Now, what happens if you eliminate anything from the Bible that offends your sensibility and crosses your will?  If you pick and choose what you want to believe and reject the rest, how will you ever have a God who can contradict you?  You won't!  You'll have a Stepford God!A God, essentially, of your own making, and not a God with whom you can have a relationship and genuine interaction.  Only if your God can say things that outrage you and make you struggle (as in a real friendship or marriage!) will you know that you have gotten hold of a real God and not a figment of your imagination.  So an authoritative Bible is not the enemy of a personal relationship with God.  It is the precondition for it.

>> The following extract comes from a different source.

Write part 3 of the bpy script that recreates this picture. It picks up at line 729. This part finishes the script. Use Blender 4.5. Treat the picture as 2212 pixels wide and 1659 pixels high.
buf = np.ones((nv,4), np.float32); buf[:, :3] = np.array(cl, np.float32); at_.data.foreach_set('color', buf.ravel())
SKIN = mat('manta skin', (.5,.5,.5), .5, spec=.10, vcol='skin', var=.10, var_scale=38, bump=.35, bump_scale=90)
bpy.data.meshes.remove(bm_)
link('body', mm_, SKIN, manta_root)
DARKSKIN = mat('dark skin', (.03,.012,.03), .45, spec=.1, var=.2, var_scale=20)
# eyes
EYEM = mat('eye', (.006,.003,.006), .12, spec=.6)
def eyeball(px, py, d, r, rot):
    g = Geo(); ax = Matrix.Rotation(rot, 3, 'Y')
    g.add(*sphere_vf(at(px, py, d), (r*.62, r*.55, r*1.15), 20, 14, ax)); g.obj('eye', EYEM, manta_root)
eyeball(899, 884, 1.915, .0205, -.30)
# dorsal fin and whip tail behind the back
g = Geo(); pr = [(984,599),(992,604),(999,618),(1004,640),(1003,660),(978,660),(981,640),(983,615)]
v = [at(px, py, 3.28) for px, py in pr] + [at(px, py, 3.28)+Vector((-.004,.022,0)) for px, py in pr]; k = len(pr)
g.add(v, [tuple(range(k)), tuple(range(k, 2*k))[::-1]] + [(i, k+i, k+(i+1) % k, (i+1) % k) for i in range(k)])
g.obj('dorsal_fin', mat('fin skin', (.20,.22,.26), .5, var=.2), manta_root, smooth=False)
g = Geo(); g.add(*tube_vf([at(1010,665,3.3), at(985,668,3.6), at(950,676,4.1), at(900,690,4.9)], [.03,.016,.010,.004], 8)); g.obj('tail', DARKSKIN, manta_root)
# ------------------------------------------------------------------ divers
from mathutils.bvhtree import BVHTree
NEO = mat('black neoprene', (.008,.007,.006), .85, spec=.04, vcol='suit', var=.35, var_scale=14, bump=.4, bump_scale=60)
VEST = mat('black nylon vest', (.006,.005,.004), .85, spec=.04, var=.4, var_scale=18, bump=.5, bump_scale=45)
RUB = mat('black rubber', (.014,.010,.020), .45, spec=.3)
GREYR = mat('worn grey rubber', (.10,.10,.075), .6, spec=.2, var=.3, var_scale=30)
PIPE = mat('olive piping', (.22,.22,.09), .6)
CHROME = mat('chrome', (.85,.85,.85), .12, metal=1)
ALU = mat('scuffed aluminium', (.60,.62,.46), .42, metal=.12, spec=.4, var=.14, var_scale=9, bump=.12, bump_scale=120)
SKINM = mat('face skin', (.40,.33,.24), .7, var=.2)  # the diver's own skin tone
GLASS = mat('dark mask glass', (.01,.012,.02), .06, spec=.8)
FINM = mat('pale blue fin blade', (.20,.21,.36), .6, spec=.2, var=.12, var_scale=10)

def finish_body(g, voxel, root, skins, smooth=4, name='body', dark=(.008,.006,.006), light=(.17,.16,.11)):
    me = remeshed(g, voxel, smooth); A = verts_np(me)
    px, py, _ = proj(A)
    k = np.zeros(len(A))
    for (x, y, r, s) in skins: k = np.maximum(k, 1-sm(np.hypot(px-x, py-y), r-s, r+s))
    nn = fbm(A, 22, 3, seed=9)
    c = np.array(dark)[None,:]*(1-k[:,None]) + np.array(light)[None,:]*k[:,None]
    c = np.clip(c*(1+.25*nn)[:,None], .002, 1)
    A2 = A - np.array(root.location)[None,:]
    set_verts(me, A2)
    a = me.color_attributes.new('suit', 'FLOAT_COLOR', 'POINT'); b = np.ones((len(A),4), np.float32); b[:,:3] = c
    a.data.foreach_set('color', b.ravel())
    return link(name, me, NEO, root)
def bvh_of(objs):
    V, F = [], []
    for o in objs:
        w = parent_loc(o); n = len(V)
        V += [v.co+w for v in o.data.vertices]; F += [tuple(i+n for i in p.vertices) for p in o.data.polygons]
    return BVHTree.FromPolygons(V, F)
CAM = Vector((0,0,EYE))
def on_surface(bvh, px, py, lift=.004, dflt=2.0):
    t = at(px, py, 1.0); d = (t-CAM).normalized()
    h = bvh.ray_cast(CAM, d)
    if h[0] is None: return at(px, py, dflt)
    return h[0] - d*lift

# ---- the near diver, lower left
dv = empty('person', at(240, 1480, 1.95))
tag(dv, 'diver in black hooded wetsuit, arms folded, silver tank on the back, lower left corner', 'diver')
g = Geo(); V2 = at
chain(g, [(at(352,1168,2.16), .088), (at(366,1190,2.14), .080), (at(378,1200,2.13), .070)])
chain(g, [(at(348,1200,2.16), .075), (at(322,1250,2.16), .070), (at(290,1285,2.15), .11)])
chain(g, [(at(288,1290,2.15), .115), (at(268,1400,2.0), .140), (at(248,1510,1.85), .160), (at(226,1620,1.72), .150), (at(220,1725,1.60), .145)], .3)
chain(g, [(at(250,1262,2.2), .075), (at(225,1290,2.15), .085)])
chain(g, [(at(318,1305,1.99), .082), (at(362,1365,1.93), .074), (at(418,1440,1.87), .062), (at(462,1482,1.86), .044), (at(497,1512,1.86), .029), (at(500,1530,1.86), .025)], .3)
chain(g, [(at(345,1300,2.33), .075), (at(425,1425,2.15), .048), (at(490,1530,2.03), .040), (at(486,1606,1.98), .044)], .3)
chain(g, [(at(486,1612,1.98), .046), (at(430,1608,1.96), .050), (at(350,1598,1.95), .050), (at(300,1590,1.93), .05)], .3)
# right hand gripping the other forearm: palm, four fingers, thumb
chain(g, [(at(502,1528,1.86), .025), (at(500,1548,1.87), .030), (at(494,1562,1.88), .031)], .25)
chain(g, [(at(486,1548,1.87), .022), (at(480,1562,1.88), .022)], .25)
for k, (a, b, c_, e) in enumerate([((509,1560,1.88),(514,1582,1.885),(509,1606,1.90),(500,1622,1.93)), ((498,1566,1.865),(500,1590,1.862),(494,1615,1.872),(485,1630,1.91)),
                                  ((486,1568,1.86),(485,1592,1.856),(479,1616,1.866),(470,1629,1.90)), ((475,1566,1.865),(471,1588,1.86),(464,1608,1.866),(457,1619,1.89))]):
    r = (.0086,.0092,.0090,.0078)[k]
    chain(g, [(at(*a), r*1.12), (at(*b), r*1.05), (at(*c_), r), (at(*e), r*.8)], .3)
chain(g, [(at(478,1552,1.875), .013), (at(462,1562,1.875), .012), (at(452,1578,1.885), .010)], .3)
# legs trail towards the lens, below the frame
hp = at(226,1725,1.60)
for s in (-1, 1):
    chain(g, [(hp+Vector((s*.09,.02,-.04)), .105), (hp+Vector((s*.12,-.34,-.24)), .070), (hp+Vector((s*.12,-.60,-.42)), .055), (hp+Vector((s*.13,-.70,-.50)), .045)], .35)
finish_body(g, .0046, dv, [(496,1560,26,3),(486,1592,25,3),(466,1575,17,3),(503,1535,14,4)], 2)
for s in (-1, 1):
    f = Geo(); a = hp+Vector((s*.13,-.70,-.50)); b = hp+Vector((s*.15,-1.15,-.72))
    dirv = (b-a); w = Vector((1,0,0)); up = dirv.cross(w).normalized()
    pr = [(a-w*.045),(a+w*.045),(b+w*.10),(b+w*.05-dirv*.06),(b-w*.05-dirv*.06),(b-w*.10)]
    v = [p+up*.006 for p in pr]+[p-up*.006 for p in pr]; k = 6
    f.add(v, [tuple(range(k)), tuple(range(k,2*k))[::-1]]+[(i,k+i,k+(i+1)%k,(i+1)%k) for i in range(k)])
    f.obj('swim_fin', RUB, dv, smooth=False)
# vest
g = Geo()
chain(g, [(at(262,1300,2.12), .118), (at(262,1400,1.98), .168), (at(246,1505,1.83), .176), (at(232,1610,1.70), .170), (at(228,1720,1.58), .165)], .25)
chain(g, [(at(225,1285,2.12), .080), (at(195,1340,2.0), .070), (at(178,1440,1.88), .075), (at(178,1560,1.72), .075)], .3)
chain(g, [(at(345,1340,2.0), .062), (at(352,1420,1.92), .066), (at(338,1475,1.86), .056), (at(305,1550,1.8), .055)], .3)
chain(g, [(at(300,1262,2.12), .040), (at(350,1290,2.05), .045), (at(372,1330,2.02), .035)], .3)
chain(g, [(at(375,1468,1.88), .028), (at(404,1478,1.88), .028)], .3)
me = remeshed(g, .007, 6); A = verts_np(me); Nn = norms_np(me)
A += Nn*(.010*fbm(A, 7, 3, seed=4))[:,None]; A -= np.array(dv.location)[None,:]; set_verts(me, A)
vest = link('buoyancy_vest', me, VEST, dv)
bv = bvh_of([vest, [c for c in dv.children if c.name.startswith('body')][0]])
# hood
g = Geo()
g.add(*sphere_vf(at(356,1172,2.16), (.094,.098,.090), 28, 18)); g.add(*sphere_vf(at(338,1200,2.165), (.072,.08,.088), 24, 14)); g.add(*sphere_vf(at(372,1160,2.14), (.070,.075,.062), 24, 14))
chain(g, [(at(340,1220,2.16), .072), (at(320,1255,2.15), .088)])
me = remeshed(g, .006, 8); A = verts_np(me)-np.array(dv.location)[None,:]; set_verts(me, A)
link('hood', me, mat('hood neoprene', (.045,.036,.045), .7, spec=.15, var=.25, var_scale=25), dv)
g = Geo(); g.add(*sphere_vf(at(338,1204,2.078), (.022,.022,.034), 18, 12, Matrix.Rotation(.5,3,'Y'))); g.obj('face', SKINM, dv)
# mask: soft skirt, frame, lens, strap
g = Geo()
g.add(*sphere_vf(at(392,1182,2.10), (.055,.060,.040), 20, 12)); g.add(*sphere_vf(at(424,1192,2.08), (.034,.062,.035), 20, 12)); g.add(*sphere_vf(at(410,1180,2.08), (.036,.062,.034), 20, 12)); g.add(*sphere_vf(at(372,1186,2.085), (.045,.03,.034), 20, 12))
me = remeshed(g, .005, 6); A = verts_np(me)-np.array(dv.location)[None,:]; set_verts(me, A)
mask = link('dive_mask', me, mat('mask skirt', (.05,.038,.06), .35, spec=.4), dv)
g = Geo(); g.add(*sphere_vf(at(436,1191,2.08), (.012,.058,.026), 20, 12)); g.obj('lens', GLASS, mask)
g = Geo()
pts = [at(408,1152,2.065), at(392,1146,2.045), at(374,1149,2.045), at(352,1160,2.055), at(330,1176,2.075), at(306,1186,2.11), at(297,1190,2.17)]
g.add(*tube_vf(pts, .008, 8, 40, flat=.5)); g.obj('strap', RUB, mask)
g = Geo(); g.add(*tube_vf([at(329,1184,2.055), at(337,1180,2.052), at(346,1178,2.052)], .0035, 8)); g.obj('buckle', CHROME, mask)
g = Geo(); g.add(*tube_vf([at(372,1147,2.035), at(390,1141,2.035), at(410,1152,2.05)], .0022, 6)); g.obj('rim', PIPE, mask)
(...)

--Tim Keller :: The Reason For God :: Chapter Seven...dealing with the objection You Can't Take the Bible Literally



Such a good insight.  The picking and choosing of certain aspects of the Bible comes off as so "enlightened" in our culture, but it is really defeating.  You lose the relationship with God in the process.  You are left with yourself as the ultimate authority...which means you're pretty much left talking to yourself...which pretty much makes you go crazy.  That last statement could come off as "funny" or perhaps "rude", but I think it is true.  Those who have tried to bend and twist the Scriptures to say what they want drive themselves to misery.  They become very disintegrated.  We were never meant to live this way.  The Gospel leads us to true wholeness because it leads us to look outside of ourselves.